On Thursday, Amazon upped the stakes further with the Kindle Fire HD, a tablet with an 8.9-inch screen; improved hardware and graphics; and a reasonable $299 price point. It's a very vocal response to Google's well-reviewed Nexus 7 tablet. Oh, and did I mention that Amazon is reportedly working on a phone as well?

Why does Amazon care so much about being in the hardware game? I think CEO Jeff Bezos came to the same conclusion I made several years ago when it comes to smartphones. It goes something like this: He who controls the hardware, controls the platform.

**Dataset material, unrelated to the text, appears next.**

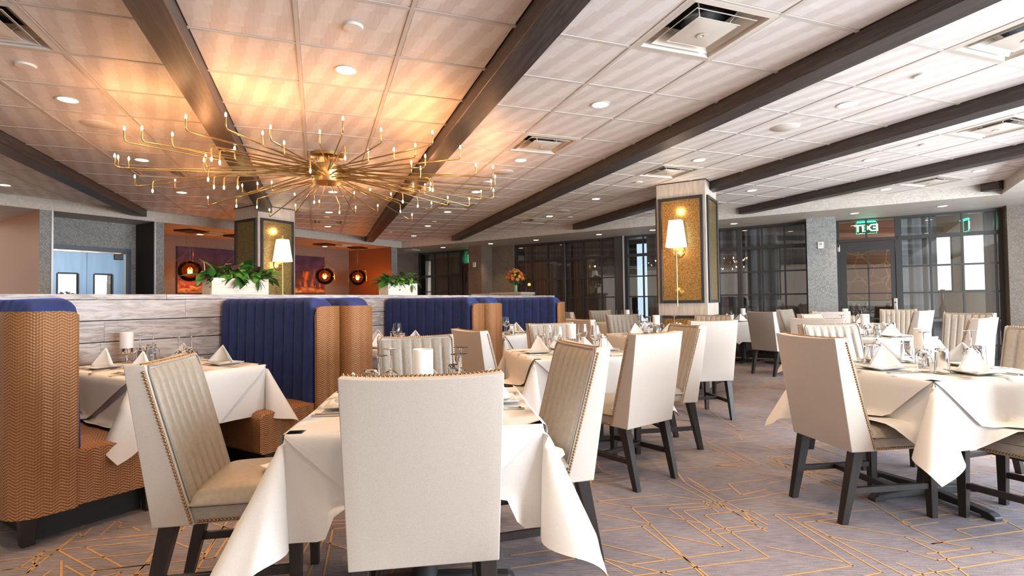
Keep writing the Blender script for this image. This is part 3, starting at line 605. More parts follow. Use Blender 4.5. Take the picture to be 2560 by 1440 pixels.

He who controls the platform, wins the war.

E-books are becoming a bigger and bigger part of Amazon's business, but it has to play by Apple and Google's rules when it makes apps for their platforms. Amazon, for example, can't sell e-books in its iOS apps, unless it wants to implement in-app purchases and give Apple a 30 percent cut of its e-book revenues.

On Kindle tablets and e-readers though, Amazon gets to create the rules and keep all the profits. It can control the user experience and up-sell its e-books and multimedia content.

That's why Jeff Bezos isn't about to allow Apple, Google, and Microsoft to dominate mobile. It has already made a big statement in the tablet market. And with its huge distribution and pricing strategy, you can be sure it's going to ship millions of Kindle Fires and Kindle Fire HDs.

It's the almost inevitable Amazon smartphone that intrigues me the most, though. If you think Bezos is going to sit the smartphone market out, you're nuts. Consumption is increasingly occurring on smartphones, and Amazon's CEO knows that his company will need smartphone hardware of its own to accelerate the growth of its e-book and multimedia businesses.

If Amazon can create a comparable smartphone with plenty of cloud features, easy access to Amazon content, and a low price point, it has a shot of upsetting the smartphone game. Never underestimate Amazon's distribution and marketing prowess.

I think the message Bezos delivered on Thursday was this: Amazon is coming after you, Apple and Google. Be afraid.